Passed a motorway services area – Russian style – today! At least 50 stalls/kiosks strung along the side of the road serving tchai from samovars on the boil. Quite a sight to see all the wisps of steam rising into the cool air with dozens of trucks stopped alongside – must have been 2km long.

 

With all the modernisation there’s still a huge amount of tradition in this country – the samovars, wedding parties, war memorials, churches, peasants in their thousands selling stuff at the roadside.

 

As in the Baltic States there is a huge amount of road building going on but here presumably financed by oil revenues not the EU.

 

Almost every settlement along the way has the same pattern – ribbon development strung out one house deep along the road only a few metres back from a carriageway carrying thousands of HGVs every day. The houses are ancient wooden clapboard structures often with a fancy design and carved detailing. Some have collapsed and are abandoned, others appear derelict and are still occupied.
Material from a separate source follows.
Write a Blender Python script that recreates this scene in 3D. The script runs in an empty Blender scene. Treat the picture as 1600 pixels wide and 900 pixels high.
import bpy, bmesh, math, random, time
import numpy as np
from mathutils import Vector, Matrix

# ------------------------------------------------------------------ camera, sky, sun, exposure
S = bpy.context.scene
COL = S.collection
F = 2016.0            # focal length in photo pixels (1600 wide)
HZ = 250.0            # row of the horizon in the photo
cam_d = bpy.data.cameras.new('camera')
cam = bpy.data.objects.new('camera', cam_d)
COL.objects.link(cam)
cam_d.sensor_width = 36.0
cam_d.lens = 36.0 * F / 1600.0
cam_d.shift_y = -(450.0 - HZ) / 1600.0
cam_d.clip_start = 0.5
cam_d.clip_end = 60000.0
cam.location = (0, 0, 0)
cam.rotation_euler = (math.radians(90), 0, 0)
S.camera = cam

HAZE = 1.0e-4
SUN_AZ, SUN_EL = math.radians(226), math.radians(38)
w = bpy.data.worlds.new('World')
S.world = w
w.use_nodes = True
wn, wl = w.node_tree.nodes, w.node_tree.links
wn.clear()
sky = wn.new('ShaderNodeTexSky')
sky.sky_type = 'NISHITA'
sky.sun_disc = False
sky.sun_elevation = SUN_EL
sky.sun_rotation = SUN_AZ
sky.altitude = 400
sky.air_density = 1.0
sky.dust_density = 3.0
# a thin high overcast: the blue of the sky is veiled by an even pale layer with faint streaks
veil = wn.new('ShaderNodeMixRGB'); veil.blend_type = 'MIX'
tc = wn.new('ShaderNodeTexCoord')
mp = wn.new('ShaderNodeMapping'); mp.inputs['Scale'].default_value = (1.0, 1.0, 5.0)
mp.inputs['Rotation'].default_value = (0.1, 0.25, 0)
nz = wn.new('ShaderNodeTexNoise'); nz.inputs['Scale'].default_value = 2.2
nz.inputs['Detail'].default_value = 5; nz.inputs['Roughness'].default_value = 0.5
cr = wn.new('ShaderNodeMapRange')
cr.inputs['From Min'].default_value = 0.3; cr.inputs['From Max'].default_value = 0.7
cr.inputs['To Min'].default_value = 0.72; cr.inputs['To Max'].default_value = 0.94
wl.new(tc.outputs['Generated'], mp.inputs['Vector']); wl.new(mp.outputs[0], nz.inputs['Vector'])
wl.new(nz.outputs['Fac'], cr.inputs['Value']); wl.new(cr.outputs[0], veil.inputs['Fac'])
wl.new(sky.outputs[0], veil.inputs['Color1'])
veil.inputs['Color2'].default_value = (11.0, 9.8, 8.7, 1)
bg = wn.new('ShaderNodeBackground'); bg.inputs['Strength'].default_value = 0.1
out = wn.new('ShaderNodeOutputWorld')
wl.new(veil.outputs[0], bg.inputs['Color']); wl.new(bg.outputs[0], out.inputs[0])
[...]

A few are really well maintained and painted in bright primary colours sometimes with climbers around the door. Later we realise these must be the renowned dachas, though for the middle classes now rather than the country retreats of the nomenklatura.

 

When it’s time to pitch up for the night we pull off on to a side road and seek a quiet spot. it’s not far, and couldn’t be much quieter – right next to a village cemetery! We’re able to squeeze up a rarely used side track in long grass with a thick hedgerow between us and the road – almost out of sight. There’s no church and we’re able to mooch about the cemetery for a while without upsetting anybody. Fascinating grave culture – each one in its own little fenced enclosure with plastic flowers, pictures of the deceased and an orthodox cross.